Todos los días de este mundo, Violeta, mi vecina y mensajera de la comunidad, se queja de la mala calidad del pan que recibe a través de la bodega. “Mire para eso lo chiquito y prieto que está, no sirve ni para los pollos”, dice con toda razón.
Según ella, se ha quejado en la tienda, lo ha dicho en la Asamblea de Rendición de Cuentas y en cuanto escenario ha podido, pero nada, el problema sigue ahí.
Y así sucede con varias situaciones que parecen ser vitalicias, como el hueco de la esquina, el carnicero que te roba y luego expende el producto por detrás del telón, el funcionario que esconde los boletines y luego los vende a quien más pague por ellos, o aquel trabajador de servicios que nunca posee las piezas necesarias para arreglar un equipo, las cuales tiene “de manera casual”, un amigo suyo, por solo citar algunos de los hechos que ocurren de manera frecuente ante nuestras narices.
Las causas de esas anomalías están en el descontrol, la inercia y la pasividad de quienes debieron resolver a tiempo esas situaciones que tanto afectan la vida de la población, y que, al no enfrentarlas, hicieron que dichos fenómenos perduraran en el tiempo más allá de lo permisible, creando un clima de desconfianza y de falta de credibilidad en determinadas instituciones.
Cómo es posible que con igual harina, unas panaderías confeccionen un pan de calidad y otros una masa inservible. Por qué continuar permitiendo el maltrato en los servicios, la estafa en los mercados, el robo de los almacenes, las actitudes fraudulentas y un sin fin de situaciones que a diario se presentan y nos amargan la vida.
Resulta muy dañina la práctica de acostumbrarse a ver, como algo normal lo que no anda bien. Por ese camino, se han ido perdiendo muchísimos valores que siempre nos acompañaron, los cuales fueron sustituidos por la apatía y la indolencia de algunos, un proceso que debe ser revertido en el plazo más breve posible, antes de que se convierta en un mal crónico.
A estas alturas, no resulta saludable adoptar la posición del avestruz, de esconder la cabeza para no ver los problemas. Lo que corresponde es resolverlos y enfrentarlos de la única forma posible, que cada quien cumpla lo que le toca, incluyendo aquellos responsabilizados con velar porque no ocurran tales desatinos.
No creo que estos sean tiempos de tantos discursos o de largas arengas para continuar recordando que la resolución de esos trances incumbe a todos, lo cual no significa renegar del trabajo con las masas. La vida ha demostrado que no siempre los llamados colectivos caen en tierra fértil.
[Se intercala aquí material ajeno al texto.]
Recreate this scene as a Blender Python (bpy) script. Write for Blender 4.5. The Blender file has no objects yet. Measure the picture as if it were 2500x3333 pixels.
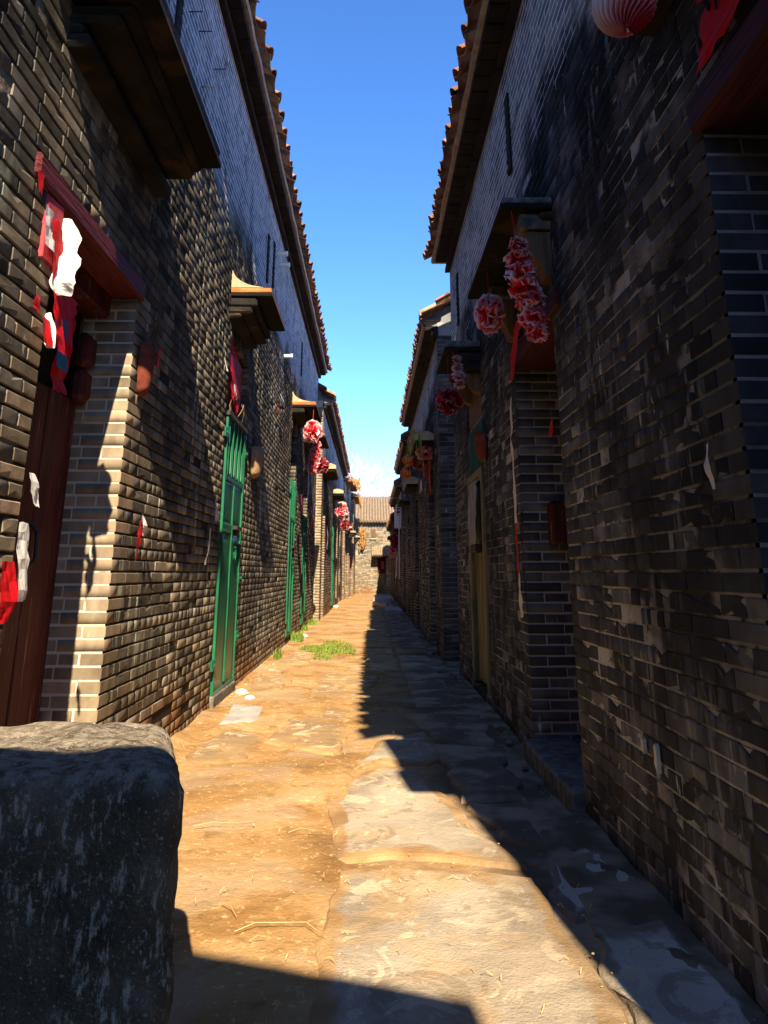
import bpy, math, random
import numpy as np
from mathutils import Matrix, Vector

R = math.radians
SC = bpy.context.scene
COL = SC.collection
rng = np.random.default_rng(7)
random.seed(7)

# ------------------------------------------------------------------ camera, sky, sun, exposure
CAM_H = 1.10
PITCH, YAW = 16.205, -1.014
cd = bpy.data.cameras.new('camera')
cd.sensor_fit = 'VERTICAL'
cd.sensor_height = 24.0
cd.lens = 1600.0 / 2212.0 * 24.0
cd.shift_y = -334.0 / 2212.0
cd.clip_start, cd.clip_end = 0.05, 2000
cam = bpy.data.objects.new('camera', cd)
COL.objects.link(cam)
cam.location = (0, 0, CAM_H)
cam.rotation_euler = (R(90 + PITCH), 0, R(YAW))
SC.camera = cam

SUN = Vector((-0.155, 1.2, -1.0)).normalized()          # direction the sunlight travels
EL = math.asin(-SUN.z)
AZ = math.atan2(-SUN.x, -SUN.y)                           # compass bearing of the sun, from +Y towards +X
w = bpy.data.worlds.new('World'); SC.world = w
w.use_nodes = True
wn = w.node_tree.nodes; wl = w.node_tree.links
wn.clear()
sky = wn.new('ShaderNodeTexSky'); sky.sky_type = 'NISHITA'
sky.sun_disc = False
sky.sun_elevation = EL; sky.sun_rotation = AZ
sky.air_density = 1.0; sky.dust_density = 0.0; sky.ozone_density = 4.0; sky.altitude = 2500
bg = wn.new('ShaderNodeBackground'); bg.inputs['Strength'].default_value = 0.098
wo = wn.new('ShaderNodeOutputWorld')
hs = wn.new('ShaderNodeHueSaturation'); hs.inputs['Saturation'].default_value = 1.18; hs.inputs['Hue'].default_value = 0.505; hs.inputs['Value'].default_value = 1.0
wl.new(sky.outputs[0], hs.inputs['Color']); wl.new(hs.outputs[0], bg.inputs[0]); wl.new(bg.outputs[0], wo.inputs[0])
sd = bpy.data.lights.new('sun', 'SUN'); sd.energy = 3.25; sd.angle = R(0.53); sd.color = (1.0, 0.82, 0.58)
so = bpy.data.objects.new('sun', sd); COL.objects.link(so)
so.rotation_euler = SUN.to_track_quat('-Z', 'Y').to_euler()
so.location = (2, -6, 20)
SC.view_settings.view_transform = 'Standard'
SC.view_settings.look = 'None'
SC.view_settings.exposure = 2.1
SC.view_settings.gamma = 1.0
SC.view_settings.use_curve_mapping = False

# ------------------------------------------------------------------ node helpers
class G:
    def __init__(s, name, rough=0.9, spec=0.15):
        s.m = bpy.data.materials.new(name); s.m.use_nodes = True
        s.t = s.m.node_tree; s.n = s.t.nodes
        s.b = s.n['Principled BSDF']
        s.b.inputs['Roughness'].default_value = rough
        s.b.inputs['Specular IOR Level'].default_value = spec
        s.geo = s.n.new('ShaderNodeNewGeometry')
        s.P = s.geo.outputs['Position']
    def put(s, sock, v):
        if isinstance(v, bpy.types.NodeSocket): s.t.links.new(v, sock)
        elif isinstance(v, (tuple, list)) and len(v) == 3 and sock.type == 'RGBA': sock.default_value = (*v, 1)
        else: sock.default_value = v
    def scale(s, v, k):
        n = s.n.new('ShaderNodeVectorMath'); n.operation = 'MULTIPLY'
        s.put(n.inputs[0], v); n.inputs[1].default_value = k
        return n.outputs[0]
    def noise(s, sc=1.0, det=4.0, vec=None, k=None, rough=0.55, dist=0.0):
        n = s.n.new('ShaderNodeTexNoise')
        v = vec if vec is not None else s.P
        if k: v = s.scale(v, k)
        s.put(n.inputs['Vector'], v)
        n.inputs['Scale'].default_value = sc; n.inputs['Detail'].default_value = det
        n.inputs['Roughness'].default_value = rough; n.inputs['Distortion'].default_value = dist
        return n.outputs['Fac']
    def math(s, op, a, b=0.0, clamp=False):
        n = s.n.new('ShaderNodeMath'); n.operation = op; n.use_clamp = clamp
        s.put(n.inputs[0], a); s.put(n.inputs[1], b)
        return n.outputs[0]
    def step(s, x, a, b):
        n = s.n.new('ShaderNodeMapRange'); n.interpolation_type = 'SMOOTHSTEP'
        s.put(n.inputs['Value'], x)
        n.inputs['From Min'].default_value = a; n.inputs['From Max'].default_value = b
        return n.outputs[0]
    def ramp(s, f, stops):
        n = s.n.new('ShaderNodeValToRGB'); e = n.color_ramp.elements
        while len(e) < len(stops): e.new(0.5)
        for i, (p, c) in enumerate(stops):
            e[i].position = p; e[i].color = (*c, 1)
        s.put(n.inputs[0], f)
        return n.outputs[0]
    def mix(s, f, a, b, mode='MIX'):
        n = s.n.new('ShaderNodeMix'); n.data_type = 'RGBA'; n.blend_type = mode
        s.put(n.inputs['Factor'], f); s.put(n.inputs['A'], a) if False else None
        s.put(n.inputs[6], a); s.put(n.inputs[7], b)
        return n.outputs[2]
    def xyz(s, v=None):
        n = s.n.new('ShaderNodeSeparateXYZ'); s.put(n.inputs[0], v if v is not None else s.P)
        return n.outputs
    def rnd(s):
        oi = s.n.new('ShaderNodeObjectInfo')
        a = s.math('ADD', oi.outputs['Random'], s.geo.outputs['Random Per Island'])
        return s.math('FRACT', a)
    def attr(s, name):
        n = s.n.new('ShaderNodeAttribute'); n.attribute_name = name
        return n.outputs['Fac']
    def bump(s, h, strength=0.5, dist=0.01, prev=None):
        n = s.n.new('ShaderNodeBump'); n.inputs['Strength'].default_value = strength
        n.inputs['Distance'].default_value = dist
        s.put(n.inputs['Height'], h)
        if prev is not None: s.put(n.inputs['Normal'], prev)
        return n.outputs[0]
    def out(s, col, normal=None, rough=None):
        s.put(s.b.inputs['Base Color'], col)
        if normal is not None: s.put(s.b.inputs['Normal'], normal)
        if rough is not None: s.put(s.b.inputs['Roughness'], rough)
        return s.m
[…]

Cada una de esas situaciones tiene responsables y a ellos corresponde, como se dice en buen cubano, ponerle el cascabel al gato.
Cuba cambia y se renueva en su afán por resolver viejos dilemas económicos que han dejado su huella en la forma de ser y de actuar de algunas personas. Ahora, lo que se impone es acompañar esos esfuerzos con una conducta diferente, o de lo contrario, podremos levantarnos un día con todos los problemas materiales resueltos, pero con una gran deuda espiritual difícil de saldar.